Supporting better, faster decision-making is a major imperative for KM practice. Richard Marrs and I will present our work on Sense-Making at the 11th annual KMWorld & Intranets Conference and Exhibition Nov. 6-8, 2007. "Accelerating Decisions and Innovations through Sense-Making" is scheduled for Nov 7. The venue is the McEnery Convention Center, in San Jose, California.
This session draws on insights from cognitive psychology and complexity science to reconsider how knowledge workers individually and collectively interact with their information environments and share their perceptions and opinions, with important implications for how to support knowledge work. Research suggests that in real-time, real-world settings, neither executives nor experts really depend on the kinds of rational, deliberate analysis supported by KM systems and practices. Because of these mistaken assumptions, many current technologies and business processes actually suppress rather than support evolved human mechanisms for real-time sensing and responding. Structured hierarchies prevent the social construction of organizational knowledge. Technologies and techniques designed to manage bandwidth instead constrict perception. Information overload, paralysis-by-analysis, costly mistakes and bad judgment are the inevitable result.

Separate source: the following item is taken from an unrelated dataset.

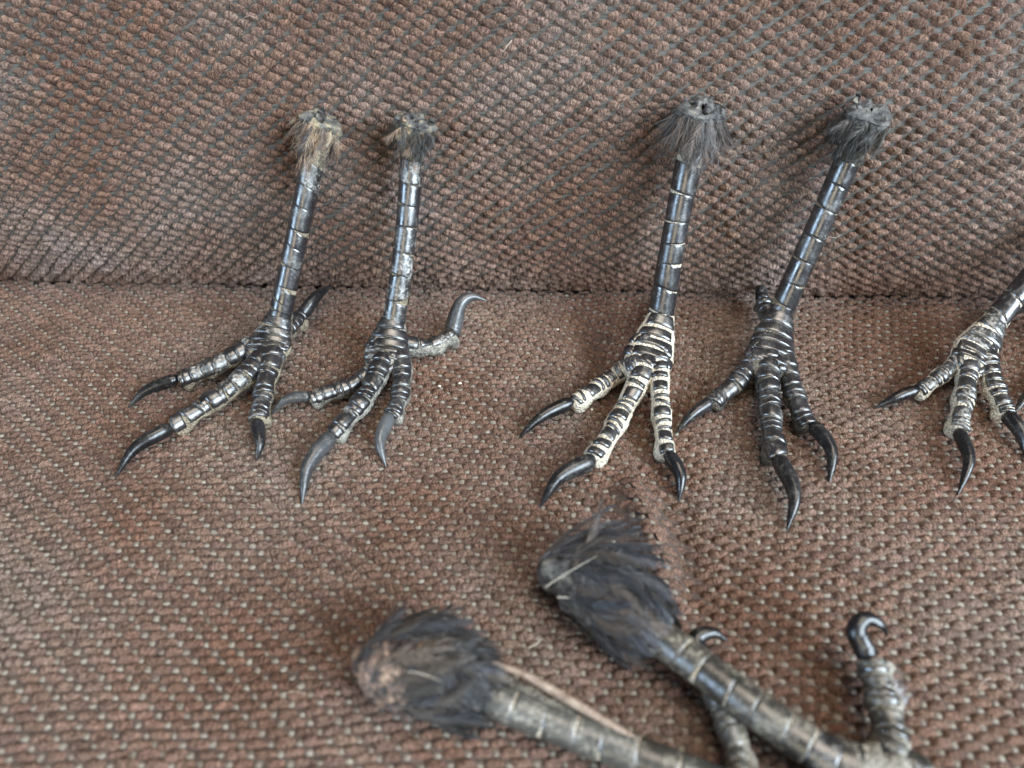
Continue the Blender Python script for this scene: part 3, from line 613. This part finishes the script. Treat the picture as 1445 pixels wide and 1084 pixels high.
# ------------------------------------------------------------------ the two feet lying in front
M_SCUTE_P = horn_mat('silvery_worn_scale', (0.050, 0.050, 0.046), (0.38, 0.35, 0.28), 0.8, 0.33)
L_STY = dict(skin=M_PALE, tskin=M_CREAM, scale=M_SCUTE_O, scale2=M_SCUTE_D, claw=M_CLAW, gap=0.03, tgap=0.03, lift=0.035)
def lying(label, tars, r0, bulb, toes, sty, seed, up, tuft, ntars=8, tars0=0.0):
    g = np.random.default_rng(seed)
    pts = [at(*p) for p in tars]; org = pts[-1].copy(); org[2] -= tars[-1][2]
    foot = bpy.data.objects.new('bird_foot', None); COL.objects.link(foot); foot.location = org*CM
    tag(foot, label, 'bird foot', 'bird feet lying in front')
    tp = Path(pts, [(0, r0), (0.5, r0*0.95), (0.85, r0*1.0), (1, r0*1.2, 1.2)], up, 80)
    V, F = tube(tp, 60, 28, lambda t, th: 0.965+0*t, cap=0.02); tarsus = mesh_obj('tarsus', V, F, sty['tskin'], foot, org)
    for a, b in bands(g, ntars, tars0, 0.97, (1.0, 1.0, 1.1, 0.9)):
        scute(tp, a+sty['tgap']/6*g.uniform(0, 0.8), b, 2.0*g.uniform(0.9, 1.05), 0.012, tarsus, org, sty['scale'] if g.uniform() < 0.7 else sty['scale2'], bow=g.uniform(-0.012, 0.012), skew=g.uniform(-0.012, 0.012), nq=11, nk=17, sharp=36, sink=g.uniform(0.002, 0.010))
    e = pts[-1]; dr = pts[-1]-pts[-2]; dr /= np.linalg.norm(dr)
    bp = Path([e-dr*0.4, e, e+dr*0.5, e+dr*0.8], [(0, r0*1.0), (0.4, r0*1.25, 1.3), (0.8, r0*1.1, 1.5), (1, r0*0.6, 1.4)], up, 40)
    V, F = tube(bp, 36, 28, cap=0.08); C = np.repeat(bp.ev(np.linspace(0, 1, 36))[0], 28, 0)
    V = roughen(V, C, 0.09, 4.0, seed); V = roughen(V, C, 0.03, 16.0, seed+1)
    mesh_obj('ankle', V, F, sty['skin'], foot, org)
    for d in toes:
        p = [at(*q) for q in d['pts']]; cl = [at(*q) for q in d['claw']]
        cl = [cl[0]+(p[-1]-cl[0])*1.0]+cl
        toe(foot, org, [e+dr*0.1]+p, cl, d.get('r', (0.27, 0.21)), sty, g, up=d.get('up', (0, -0.3, 1)), n=d.get('n', 8), claw_r=d.get('cr', 0.17), name=d.get('name', 'toe'), claw_up=d.get('cup'))
    # skinned stump under the feathers
    bpts = [at(*q[:3]) for q in bulb]
    sp = Path(bpts, [(i/(len(bulb)-1), q[3]) for i, q in enumerate(bulb)], up, 50)
    V, F = tube(sp, 44, 32, cap=0.06); C = np.repeat(sp.ev(np.linspace(0, 1, 44))[0], 32, 0)
    V = roughen(V, C, 0.16, 2.5, seed+5); V = roughen(V, C, 0.06, 8.0, seed+6)
    mesh_obj('cut_end', V, F, tuft['cut'], foot, org)
    # contour feathers: shafts root on the stump and sweep to the leg
    n = tuft['n']; t = 0.02+0.66*np.sort(g.uniform(0, 1, n))[::-1]**tuft.get('bias', 1.0); th = g.uniform(0, 6.283, n)
    C, U, S = sp.ev(t); R = sp.r(t)
    rad = np.cos(th)[:, None]*U+np.sin(th)[:, None]*S
    bare = tuft.get('bare')
    if bare is not None:
        keep = ~((t < bare[0]) & (rad@np.array(bare[1]) > 0.45)); t, C, R, rad = t[keep], C[keep], R[keep], rad[keep]; n = len(t)
    roots = C+rad*(R*0.98)[:, None]
    axd = sp.ev(np.clip(t+0.06, 0, 1))[0]-sp.ev(np.clip(t-0.06, 0, 1))[0]; axd /= np.linalg.norm(axd, axis=1)[:, None]
    dr = axd+rad*g.uniform(0.0, 0.22, (n, 1))+g.normal(0, 0.10, (n, 3))
    bend = np.zeros((n, 3)); fl = tuft.get('flick')
    if fl is not None:
        k = (np.clip((rad@np.array(fl['side'])-0.55)/0.3, 0, 1)*(t < 0.35))[:, None]
        dr = dr+k*np.array(fl['d0']); bend = bend+k*np.array(fl['d1'])
    ln = tuft['len']*g.uniform(0.60, 1.0, n)*(1.0-0.75*t)
    feathers('body_feathers', roots, rad, dr, ln, 0.24*g.uniform(0.7, 1.25, n), tuft['cols'], foot, org, g, nb=64, lift=0.16, curl=0.26, bend=bend, fray=0.08, width=0.017)
    # loose down between them
    k = g.integers(0, n, 1000)
    strands('down_fluff', roots[k]+g.normal(0, 0.05, (1000, 3)), axd[k]*0.8+rad[k]*0.35+g.normal(0, 0.2, (1000, 3)), axd[k]+g.normal(0, 0.3, (1000, 3)), ln[k]*g.uniform(0.4, 0.95, 1000), 0.010, tuft['cols'], foot, org, g, clump=0.5, nclump=60, npt=7, wav=0.06, stray=0.25)
    return foot

FEATH_B = [(0.036, 0.030, 0.025), (0.055, 0.043, 0.033), (0.085, 0.062, 0.044), (0.024, 0.023, 0.024), (0.038, 0.040, 0.046)]
FEATH = [(0.042, 0.036, 0.033), (0.070, 0.056, 0.045), (0.120, 0.084, 0.062), (0.024, 0.025, 0.031), (0.045, 0.050, 0.062), (0.08, 0.08, 0.085)]
fH = lying('lying bird foot ending in the big fluffy grey feather tuft, lower centre',
    [(925, 895, 0.85), (1000, 950, 0.85), (1080, 1010, 0.80), (1150, 1058, 0.70), (1215, 1092, 0.60)], 0.33,
    [(762, 824, 0.75, 0.26), (792, 812, 0.80, 0.58), (850, 838, 0.88, 0.70), (905, 878, 0.85, 0.46), (945, 908, 0.85, 0.32)],
    [dict(pts=[(1255, 1050, .55), (1245, 985, .62), (1228, 930, .72)], claw=[(1220, 915, .80), (1209, 890, 1.0), (1222, 874, 1.12), (1243, 882, 1.05), (1254, 900, .85)], up=(-0.6, -0.45, 0.65), cup=(-0.6, 0.8, 0.3), name='hind_toe', n=9, r=(0.34, 0.25), cr=0.165),
     dict(pts=[(1290, 1085, .5), (1330, 1180, .4), (1350, 1260, .4)], claw=[(1355, 1275, .45), (1370, 1330, .4), (1360, 1380, .06)]),
     dict(pts=[(1250, 1130, .5), (1260, 1230, .4), (1265, 1310, .4)], claw=[(1268, 1325, .45), (1275, 1380, .4), (1262, 1440, .06)]),
     dict(pts=[(1200, 1140, .5), (1170, 1220, .4), (1150, 1290, .4)], claw=[(1145, 1300, .45), (1125, 1345, .4), (1120, 1390, .06)])],
    L_STY, 31, (-0.15, -0.35, 0.9),
    dict(n=210, len=1.75, cols=FEATH, cut=M_CUT_GREY, flick=dict(side=(0, 0.85, 0.5), d0=(-0.1, 0.32, 0.15), d1=(0.30, 0.05, -0.05))))
fG = lying('lying bird foot with matted brown feathers and pinkish cut, bottom left of the pair',
    [(690, 985, 0.62), (800, 1028, 0.62), (900, 1066, 0.60), (1000, 1105, 0.58), (1085, 1140, 0.55)], 0.31,
    [(506, 965, 0.70, 0.48), (540, 950, 0.75, 0.68), (595, 948, 0.75, 0.66), (655, 966, 0.66, 0.46), (695, 984, 0.62, 0.33)],
    [dict(pts=[(1052, 1100, .45), (1035, 1040, .42), (1005, 970, .40)], claw=[(992, 935, .42), (983, 903, .55), (1005, 893, .62), (1030, 906, .45)], up=(-1, 0.2, 0.35), cup=(-0.6, 0.8, 0.3), name='hind_toe', n=8, r=(0.26, 0.20), cr=0.19),
     dict(pts=[(1130, 1170, .45), (1190, 1240, .4), (1225, 1300, .4)], claw=[(1232, 1315, .45), (1260, 1360, .4), (1262, 1400, .06)]),
     dict(pts=[(1100, 1190, .45), (1120, 1280, .4), (1130, 1350, .4)], claw=[(1133, 1365, .45), (1145, 1410, .4), (1138, 1460, .06)]),
     dict(pts=[(1055, 1180, .45), (1040, 1260, .4), (1030, 1320, .4)], claw=[(1027, 1332, .45), (1010, 1380, .4), (1005, 1420, .06)])],
    dict(L_STY, scale=M_SCUTE_P, scale2=M_SCUTE_O), 32, (0.1, -0.75, 0.65),
    dict(n=180, len=1.70, cols=FEATH_B, cut=M_CUT_PINK, bare=(0.05, (-0.5, -0.7, 0.5))))
# dried tendon running along the leg of the left lying foot
tpn = Path([at(690, 935, 1.0), at(740, 952, 0.98), at(820, 998, 0.95), at(905, 1048, 0.80)], [(0, 0.05), (0.5, 0.085), (1, 0.05)], (0, 0, 1), 40)
V, F = tube(tpn, 40, 10); org = np.array(fG.location)/CM
mesh_obj('tendon', V, F, flesh_mat('dry_tendon', [(0.3, (0.18, 0.12, 0.085)), (0.7, (0.46, 0.36, 0.28))]), fG, org)

gap_strip = Path([at(700, 950, 0.80), at(760, 985, 0.78), at(840, 1022, 0.74), at(900, 1056, 0.66)], [(0, 0.10), (0.5, 0.13), (1, 0.06)], (0, 0, 1), 40)  # added dark strip standing in for the shaded gap between tendon and leg
V, F = tube(gap_strip, 40, 12); C = np.repeat(gap_strip.ev(np.linspace(0, 1, 40))[0], 12, 0)
mesh_obj('dark_gap_strip', roughen(V, C, 0.05, 7.0, 4), F, M_DARK, fG, org)
gw = np.random.default_rng(77); nw = 260; pw = at(1262, 985, 0.45)+gw.normal(0, 1, (nw, 3))*[0.05, 0.10, 0.06]
strands('white_down', pw, gw.normal(0, 0.4, (nw, 3))+[0.25, 0.4, 0.25], gw.normal(0, 0.6, (nw, 3))+[0.3, 0.3, 0.1], gw.uniform(0.15, 0.42, nw), 0.008, [(0.55, 0.58, 0.62), (0.40, 0.42, 0.46)], fH, np.array(fH.location)/CM, gw, clump=0.4, nclump=12)
def quill(foot, pts, r, name='quill'):
    p = [at(*q) for q in pts]; path = Path(p, [(0, r), (0.6, r*0.7), (1, r*0.25)], (0, 0, 1), 30); V, F = tube(path, 24, 8)
    mesh_obj(name, V, F, M_LINT, foot, np.array(foot.location)/CM)
quill(fH, [(768, 830, 1.55), (785, 818, 1.62), (815, 800, 1.68), (850, 780, 1.62)], 0.007)
quill(fH, [(786, 843, 1.58), (795, 843, 1.62), (804, 844, 1.60)], 0.010)
quill(fG, [(575, 948, 1.52), (592, 950, 1.56), (625, 962, 1.50)], 0.008)
# ------------------------------------------------------------------ crumbs and stray hairs
def crumb(px, py, r, m, label, name='crumb', cat='crumb'):
    p = at(px, py, 0.10); V, F = dome_template(3, 8); V = np.vstack([V, V*[1, 1, -0.8]]); F = np.vstack([F, F[:, ::-1]+len(V)//2])
    V = V*r*np.array([1.2, 0.8, 0.7])+rng.normal(0, r*0.12, V.shape)+p
    o = mesh_obj(name, V, F, m, None, p); o.location = p*CM; return tag(o, label, cat)
crumb(649, 541, 0.045, M_CRUMB, 'tiny pale crumb right of the second foot, the farther right of two')
crumb(620, 545, 0.040, M_CRUMB, 'tiny pale crumb right of the second foot, the nearer of two')
crumb(787, 465, 0.035, M_CRUMB, 'tiny white crumb on the seat below the cushion crease')
crumb(835, 578, 0.030, M_CRUMB, 'tiny yellowish crumb beside the left toe of the cream banded foot')
def stray(pts, label):
    p = [np.asarray(q) for q in pts]; path = Path(p, [(0, 0.010), (1, 0.006)], (0, 0, 1), 24); V, F = tube(path, 20, 6)
    o = mesh_obj('stray_hair', V, F, M_LINT, None, p[0]); o.location = p[0]*CM; return tag(o, label, 'hair')
stray([at(745, 915, .12), at(758, 908, .16), at(766, 900, .12)], 'short pale hair on the seat between the two feather tufts')
stray([at_y(709, 74, 18.2), at_y(715, 66, 18.15), at_y(723, 56, 18.3)], 'short pale hair on the back cushion near the top middle')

Instead, executives and experts rely on high-bandwidth sense-making, and internalized knowledge that often manifest as intuition or gut feelings. Such skills become increasingly important in emergent and uncertain conditions and need to be supported accordingly by cultivating, networking and leveraging all of your intellectual and information resources. Sense-making happens at the levels of individuals, teams, organizations and communities. Knowledge, information and data are everywhere in business ecosystems, but the challenge of synthesizing fragmentary signals into actionable intelligence is really more about human cognition and organizational culture than business technologies and organizational structures. We’ll look at structures, practices and tools that support sense-making and lead to better business outcomes.
Presenters
Richard Marrs is Managing Director at the Warren Company, specializing strategic alliance and collaborative innovation architecture. He was a founder and VP for Customer Solutions at Halifax-based Coemergence. Richard has 30 years’ experience in the worldwide mining industry, mergers and acquisitions, strategic alliances and partnerships, knowledge management and collaborative work practices. He was Director of Corporate Development at Magma Copper and later at BHP Copper as VP of New Business Development—two of the mining industry's most successful acquirers during the 1990s. While at BHP, Richard laid the groundwork for a knowledge management function within the company. He later served as president of knOwhere Inc., a Silicon Valley-based consultancy specializing in collaborative work processes and creative problem solving. Richard holds a BA in Psychology from the University of South Alabama in Mobile and an MBA from the University of Phoenix in Tucson, Arizona. From 1986 to 1990, Richard served as an adjunct faculty member at the University of Phoenix.
One of the first to write about PKM, Steve Barth is a recognized authority on knowledge management and organizational learning, especially the dynamic relationships between individual knowledge workers and their peers, teams, organizations and communities. An award winning business writer, he was a founding editor of Knowledge Management magazine (now destinationKM.com), helped launch Emergence: Complexity and Organisations, and wrote the “Personal Toolkit” column for KM World. He was the first Visiting Scholar to Harvard's Learning Innovations Lab in 2002 and served as editorial director for the Cynefin Centre for Organisational Complexity (now Cognitive Edge Pte). Steve currently advises international corporate and government clients.